Harmed more than any other entity was the wine retailer, who was all but left out of the wine shipping brouhaha. And in an era where Internet research appeals to wine collectors seeking esoteric wines, this is a headache that needs to be solved. Wineries still could participate in interstate shipping through use of permits, but retailers were blocked from any solution: they were prohibited from obtaining shipping permits.

Imagine finding some wines in a New York retail shop inventory that you want. Imagine that you live in a place where the shop has been told it cannot ship to you because you are in Louisiana. So what happens if that wine is shipped anyway?

This is almost the exact case of Empire Wine & Spirits of Albany, N.Y., which admits that it shipped wine to seven different states. New York’s State Liquor Authority charged the company with “improperly” shipping wine to other states. But “improper” is not defined.

As a result, Empire sued the state agency, arguing that it has no authority to control out-of-state wine sales and saying that the Constitution’s Commerce Clause trumps the state’s authority. So the shipments were not improper. The cases are still pending. For most, the compliance hoops they have to jump through now are far more onerous than ever, and many now use companies like Ship Compliant of Boulder Co., which specializes in unraveling the regulatory mess.

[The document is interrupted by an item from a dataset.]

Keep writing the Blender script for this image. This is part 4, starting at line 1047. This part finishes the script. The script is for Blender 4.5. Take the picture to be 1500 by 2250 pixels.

The 2005 decision also ended up harming retailers more than anyone had anticipated. Some wine retailers have established relationships that permit some shipping to some states, but for the most part this is a gray area that was made grayer by the 2005 case.

Inside the industry, the interstate shipping issue that was hard to discuss a decade ago is now even more of a mess than it was, leading some insiders to pray for another court case that resolves the remaining knotty issues.